Blue
Ravenous Bugblatter Beast of Traal
That's still not the default assumption of the books. Lv 1 characters are competent. The numbers are scaled with that concept in mind, including the enemies a Lv 1 party is expected to face. If you treat them as brand new commoner, you're just shifting the frame of reference.
I've already said they are heroes. Heroes are competent. I just said that they need not be formally trained.
Okay, let's start again. Here's my position:
First level characters are competent heroes, but at the beginning of their hero game. Some may have experience in things directly relating to their class, such as a sage wizard or a soldier fighter, while others have experience elsewhere, such as the soldier wizard or sage fighter. Their backstory needs to make sense that they have the mechanical capabilities given by their class, be familiarity with armor, ability to cast spells, whatever, but there is no mechanical necessity that they can only pick backgrounds that directly lead into class. I can play the scrappy urchin fighter who learned to fight on the streets as easily as the noble fighter who learned fencing and intrigue at her mother's foot, as easily as the solider fighter, or any other combination that makes a cohesive character. Class descriptions are not prohibitive - they do not bar any ideas that aren't explicitly listed in them.
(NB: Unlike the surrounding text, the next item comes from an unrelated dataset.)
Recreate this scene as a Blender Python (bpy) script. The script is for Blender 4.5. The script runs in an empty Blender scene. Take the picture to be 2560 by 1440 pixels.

D&D is a game of high fantasy that can branch out, but at it's core you can survive not only a critical hit from a two handed axe, but also get breathed on by dragons and keep fighting. PCs are heroes, be it by talent, determination, or whatever undescribably factor makes them so. The "beginning of the hero game" is 1st level but still may be more than people with more experience who aren't heroes - e.g. fractional CR NPCs. This isn't to say you couldn't add in level 0 rules for the people who want to start even earlier, but it is entirely possible to play a nobody with talent and/or unconventional training as a first level character. You can be the guild artisan sorcerer who's had a talent for magic and after her caravan was wiped out swore vengance against the brigands that killed her foster-father mentor. You can play veteran of many wars who miraculously survives a battle and makes vow to the gods they they decided to honor and becomes a cleric, even though they weren't trained in a temple (or even have the religion skill).
It's not that it can't be done, but that it's not the default fluff...
The default fluff of classes does not override the fluff and mechanics of backgrounds.